Mudanças climáticas e pobreza são dois enormes desafios de nosso tempo.
Muitas vezes a interação dos dois temas é percebida como um dilema: para se desenvolver e escapar da pobreza, é preciso energia, agricultura e indústria e, portanto, aumentar emissões de gases de efeito estufa (GEE). Já o controle das emissões para limitar as mudanças do clima implicaria restringir o desenvolvimento. Ou seja, ou salvamos o clima ou combatemos a pobreza.
Não chega a ser surpresa que a maior parte do crescimento das emissões de GEE no planeta venha atualmente dos países emergentes e em desenvolvimento. Mas a realidade é mais cruel. Os mais vulneráveis aos impactos das mudanças do clima são justamente os mais pobres.
A construção de uma agenda para baixar drasticamente essas emissões, ao mesmo tempo em que se reduz a pobreza é mais que um imperativo, é uma questão de justiça. Todos têm direito ao desenvolvimento e a uma vida digna.
Esta é a base do desafio lançado pela Mary Robinson Foundation: zerar as emissões de gases de efeito estufa e a pobreza até 2050.
Como constata Mary Robinson, ex-presidente da Irlanda e atual comissária de clima da ONU, “Para superar a pobreza, é preciso, sim, energia, mas não as emissões a ela associadas”. Assim como não foi preciso passar pelo telefone fixo para fazer chegar o celular, em vários rincões do planeta, não é necessário passar pela energia fóssil para chegar a energias limpas e renováveis.

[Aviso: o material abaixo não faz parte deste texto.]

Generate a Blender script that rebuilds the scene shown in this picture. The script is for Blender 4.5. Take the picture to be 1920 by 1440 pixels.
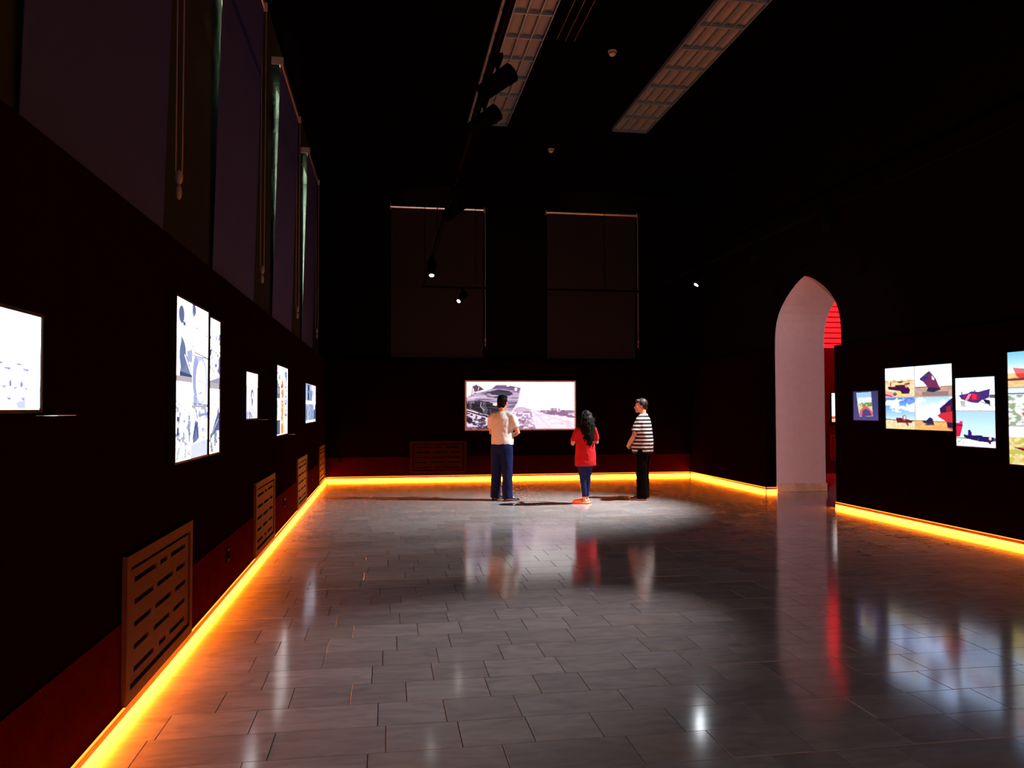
import bpy, bmesh, math, random
import numpy as np
from mathutils import Vector, Matrix, Euler

random.seed(7)
np.random.seed(7)
for o in list(bpy.data.objects):
    bpy.data.objects.remove(o)
C = bpy.context.scene.collection
PI = math.pi

# ------------------------------------------------------------------ camera
cd = bpy.data.cameras.new('camera')
cam = bpy.data.objects.new('camera', cd)
C.objects.link(cam)
cd.sensor_width = 36.0
cd.lens = 1486.58 / 1920 * 36.0
cd.clip_end = 200
Fv = Vector((0.15609154, 0.98726850, 0.03059964))
Rv = Vector((0.98773913, -0.15609811, -0.00218872))
Uv = Vector((-0.00261569, -0.03056610, 0.99952932))
cam.matrix_world = Matrix(((Rv.x, Uv.x, -Fv.x, 0), (Rv.y, Uv.y, -Fv.y, 0), (Rv.z, Uv.z, -Fv.z, 1.55), (0, 0, 0, 1)))
bpy.context.scene.camera = cam

# ------------------------------------------------------------------ world, exposure, large lights
w = bpy.data.worlds.new('sky')
bpy.context.scene.world = w
w.use_nodes = True
w.node_tree.nodes['Background'].inputs[0].default_value = (1.0, 0.93, 0.72, 1)
w.node_tree.nodes['Background'].inputs[1].default_value = 200.0
vs = bpy.context.scene.view_settings
vs.view_transform = 'Standard'
vs.look = 'None'
vs.exposure = 0.0
vs.gamma = 1.0
vs.use_curve_mapping = False
bpy.context.scene.cycles.sample_clamp_direct = 25.0

def look(o, p, q):
    o.location = p
    o.rotation_euler = (Vector(q) - Vector(p)).to_track_quat('-Z', 'Y').to_euler()

def area(name, p, q, sx, sy, watt, col):
    l = bpy.data.lights.new(name, 'AREA')
    l.shape = 'RECTANGLE'; l.size = sx; l.size_y = sy; l.energy = watt; l.color = col
    o = bpy.data.objects.new(name, l); C.objects.link(o); look(o, p, q)
    return o
# added area light for light coming from behind the camera, in a made-up doorway
area('added_rear_light', (2.8, -8.3, 2.3), (6.6, 13.7, 2.6), 4.4, 3.6, 90, (1.0, 0.66, 0.64)).data.spread = math.radians(75)
# red lamp of the side room beyond the arch
area('red_room_lamp', (10.4, 15.2, 4.25), (10.4, 17.6, 3.2), 2.2, 0.4, 260, (1.0, 0.012, 0.02))

# ------------------------------------------------------------------ materials
def nmat(name):
    m = bpy.data.materials.new(name); m.use_nodes = True
    return m, m.node_tree, m.node_tree.nodes['Principled BSDF']

def mat(name, col, rough=0.6, metal=0.0, spec=0.5, var=0.12, scale=9.0, bump=0.0, bscale=60.0):
    m, t, b = nmat(name)
    N = t.nodes
    tc = N.new('ShaderNodeTexCoord'); nz = N.new('ShaderNodeTexNoise')
    nz.inputs['Scale'].default_value = scale; nz.inputs['Detail'].default_value = 4
    t.links.new(tc.outputs['Object'], nz.inputs['Vector'])
    r = N.new('ShaderNodeValToRGB')
    r.color_ramp.elements[0].position = 0.3; r.color_ramp.elements[1].position = 0.72
    r.color_ramp.elements[0].color = [c * (1 - var) for c in col] + [1]
    r.color_ramp.elements[1].color = [min(1, c * (1 + var)) for c in col] + [1]
    t.links.new(nz.outputs[0], r.inputs[0]); t.links.new(r.outputs[0], b.inputs['Base Color'])
    b.inputs['Roughness'].default_value = rough; b.inputs['Metallic'].default_value = metal
    b.inputs['Specular IOR Level'].default_value = spec
    if bump:
        n2 = N.new('ShaderNodeTexNoise'); n2.inputs['Scale'].default_value = bscale
        t.links.new(tc.outputs['Object'], n2.inputs['Vector'])
        bp = N.new('ShaderNodeBump'); bp.inputs['Strength'].default_value = bump; bp.inputs['Distance'].default_value = 0.01
        t.links.new(n2.outputs[0], bp.inputs['Height']); t.links.new(bp.outputs[0], b.inputs['Normal'])
    return m

def emit(name, col, k):
    m = bpy.data.materials.new(name); m.use_nodes = True
    t = m.node_tree; t.nodes.clear()
    e = t.nodes.new('ShaderNodeEmission'); o = t.nodes.new('ShaderNodeOutputMaterial')
    e.inputs[0].default_value = (*col, 1); e.inputs[1].default_value = k
    t.links.new(e.outputs[0], o.inputs[0])
    return m

def print_mat(name, k):
    m = emit(name, (1, 1, 1), k); t = m.node_tree
    a = t.nodes.new('ShaderNodeAttribute'); a.attribute_name = 'print_colour'
    e = [n for n in t.nodes if n.type == 'EMISSION'][0]
    t.links.new(a.outputs['Color'], e.inputs[0])
    return m

M = dict(
    blindback=mat('white_blind_backing', (0.75, 0.72, 0.64), 0.8, spec=0.1),
    pier=mat('dark_grey_pier_paint', (0.011, 0.016, 0.014), 0.85, spec=0.0),
    black=mat('black_wall_paint', (0.0022, 0.0016, 0.0018), 0.8, spec=0.0, bump=0.15, bscale=40),
    board=mat('red_brown_board_with_glow', (0.026, 0.0020, 0.0005), 0.7, spec=0.0, bump=0.1, bscale=30),  # red-brown board, its red raised to carry the amber strip's glow
    leftlining=mat('dark_red_brown_lining', (0.0042, 0.0005, 0.0002), 0.7, spec=0.0, bump=0.1, bscale=30),
    farboard=mat('red_board_far_with_glow', (0.012, 0.0008, 0.0003), 0.7, spec=0.0),  # far board, its red standing for the strip's glow on it
    lining=mat('black_brown_lining', (0.0024, 0.0004, 0.0002), 0.75, spec=0.0, bump=0.1, bscale=30),
    ceil=mat('black_ceiling_paint', (0.001, 0.001, 0.0011), 0.9, spec=0.0),
    plaster=mat('white_plaster', (0.44, 0.37, 0.40), 0.85, spec=0.2, var=0.03, bump=0.15, bscale=80),
    stone=mat('tan_stone_skirting', (0.46, 0.33, 0.24), 0.35, var=0.25, scale=6),
    skirt=mat('brown_glazed_skirting', (0.10, 0.045, 0.025), 0.25, var=0.3, scale=5),
    grout=mat('grey_grout', (0.035, 0.032, 0.032), 0.9),
    vent=mat('tan_painted_wood', (0.045, 0.021, 0.011), 0.7, spec=0.03, var=0.08, bump=0.08),
    dark=mat('black_metal', (0.0012, 0.0011, 0.0012), 0.7, spec=0.0),
    void=mat('dark_cavity', (0.004, 0.004, 0.004), 0.9, spec=0.0),
    amberplastic=mat('dark_amber_plastic', (0.22, 0.05, 0.012), 0.35, spec=0.3),
    alu=mat('dark_bronze_profile', (0.05, 0.03, 0.02), 0.4, metal=0.6),
    frame=mat('black_lightbox_case', (0.003, 0.003, 0.0035), 0.6, spec=0.08),
    pale=mat('pale_lightbox_case', (0.48, 0.34, 0.30), 0.4),
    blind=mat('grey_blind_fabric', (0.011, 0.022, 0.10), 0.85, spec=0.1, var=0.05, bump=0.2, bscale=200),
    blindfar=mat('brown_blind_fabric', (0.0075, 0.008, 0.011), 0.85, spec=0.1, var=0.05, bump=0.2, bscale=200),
    tube=mat('steel_tube', (0.62, 0.58, 0.55), 0.3, metal=0.9),
    wplastic=mat('white_plastic', (0.22, 0.21, 0.21), 0.4),
    chain=mat('grey_plastic_bead', (0.14, 0.12, 0.12), 0.5),
    winframe=mat('white_window_frame', (0.7, 0.7, 0.66), 0.5),
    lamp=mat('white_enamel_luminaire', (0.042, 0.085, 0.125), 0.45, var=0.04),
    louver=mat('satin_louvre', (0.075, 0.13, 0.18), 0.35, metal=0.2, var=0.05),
    sock=mat('black_socket', (0.002, 0.002, 0.002), 0.6, spec=0.02),
    redwall=mat('red_side_wall', (0.40, 0.05, 0.05), 0.7),
    redboard=mat('dark_red_board', (0.030, 0.004, 0.004), 0.7, spec=0.05),
    slat=mat('pale_slat', (0.5, 0.44, 0.42), 0.6),
    skin=mat('skin', (0.42, 0.22, 0.145), 0.55, var=0.05),
    skinm=mat('tanned_skin', (0.36, 0.17, 0.10), 0.55, var=0.05),
    hair=mat('black_hair', (0.002, 0.0017, 0.0017), 0.6, spec=0.05),
    hairg=mat('dark_grey_hair', (0.009, 0.009, 0.010), 0.5, spec=0.15),
    tee=mat('white_cotton', (0.40, 0.46, 0.45), 0.85, spec=0.1, var=0.03, bump=0.12, bscale=25),
    red=mat('red_cotton', (0.30, 0.008, 0.011), 0.85, spec=0.1, var=0.06, bump=0.12, bscale=25),
    navy=mat('navy_cotton', (0.004, 0.009, 0.046), 0.85, spec=0.05, var=0.1, bump=0.12, bscale=30),
    jeans=mat('blue_denim', (0.008, 0.017, 0.075), 0.85, spec=0.05, var=0.2, scale=14, bump=0.12),
    blacktr=mat('black_cloth', (0.0018, 0.0017, 0.0022), 0.9, spec=0.02),
    shoe=mat('black_leather', (0.012, 0.012, 0.014), 0.25, spec=0.6),
    sole=mat('pale_rubber_sole', (0.5, 0.42, 0.36), 0.6),
    slip=mat('orange_slipper_foam', (0.85, 0.24, 0.10), 0.6),
    card=mat('white_caption_card', (0.8, 0.76, 0.8), 0.5),
    eye=mat('eye_white', (0.5, 0.48, 0.46), 0.2),
    glass=None,
)
m, t, b = nmat('window_glass')
b.inputs['Base Color'].default_value = (0.95, 0.97, 1, 1); b.inputs['Roughness'].default_value = 0.02
b.inputs['Transmission Weight'].default_value = 1.0; b.inputs['IOR'].default_value = 1.05
M['glass'] = m
M['led'] = emit('amber_led_diffuser', (1.0, 0.165, 0.004), 265)
M['ledge'] = emit('amber_led_edge', (1.0, 0.26, 0.03), 2.6)
M['lens'] = emit('cool_white_lamp_lens', (0.86, 0.92, 1.0), 260)
M['lensdim'] = emit('dim_white_lamp_lens', (1.0, 0.95, 0.9), 14)
M['diff'] = emit('lightbox_diffuser', (0.60, 0.55, 0.58), 0.9)
M['diffL'] = emit('bright_lightbox_diffuser', (0.75, 0.72, 0.78), 1.3)

# striped knit, horizontal black and white bands by height
m, t, b = nmat('black_white_striped_knit')
tc = t.nodes.new('ShaderNodeTexCoord'); sx = t.nodes.new('ShaderNodeSeparateXYZ')
mm = t.nodes.new('ShaderNodeMath'); mm.operation = 'MULTIPLY'; mm.inputs[1].default_value = 1 / 0.0605
fr = t.nodes.new('ShaderNodeMath'); fr.operation = 'FRACT'
rp = t.nodes.new('ShaderNodeValToRGB'); rp.color_ramp.interpolation = 'CONSTANT'
rp.color_ramp.elements[0].color = (0.010, 0.009, 0.011, 1); rp.color_ramp.elements[1].position = 0.55
rp.color_ramp.elements[1].color = (0.42, 0.40, 0.40, 1)
t.links.new(tc.outputs['Object'], sx.inputs[0]); t.links.new(sx.outputs[2], mm.inputs[0])
t.links.new(mm.outputs[0], fr.inputs[0]); t.links.new(fr.outputs[0], rp.inputs[0])
t.links.new(rp.outputs[0], b.inputs['Base Color']); b.inputs['Roughness'].default_value = 0.85
b.inputs['Specular IOR Level'].default_value = 0.1
M['stripe'] = m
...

Para superar a pobreza, além de saúde e segurança, é necessário infraestrutura, energia, emprego e renda. Os investimentos em larga escala na economia de baixo carbono ou carbono neutro para construir a infraestrutura, gerar energia e produzir alimentos nos países, regiões e comunidades menos desenvolvidos e mais pobres têm o efeito de gerar emprego e renda, ao mesmo tempo em que contribuem para reduzir as emissões e aumentar a resiliência das populações mais vulneráveis às mudanças climáticas.
Emissão zero, pobreza zero: talvez esta seja a referência necessária e aglutinadora para se alcançar, em Paris, o novo acordo global sobre mudanças climáticas, ambicioso o suficiente para superar, até 2050, o risco dos impactos de aumento da temperatura média global acima de dois graus.
As 86 páginas do texto-base de negociação do novo acordo, aprovado na Conferência de Clima de Genebra (leia o post Cartas na mesa do clima), estão longe desse grau de ambição, mas possuem várias brechas e espaços para alcançá-la. Portanto, agora é focar em garantir o zero a zero no acordo até dezembro.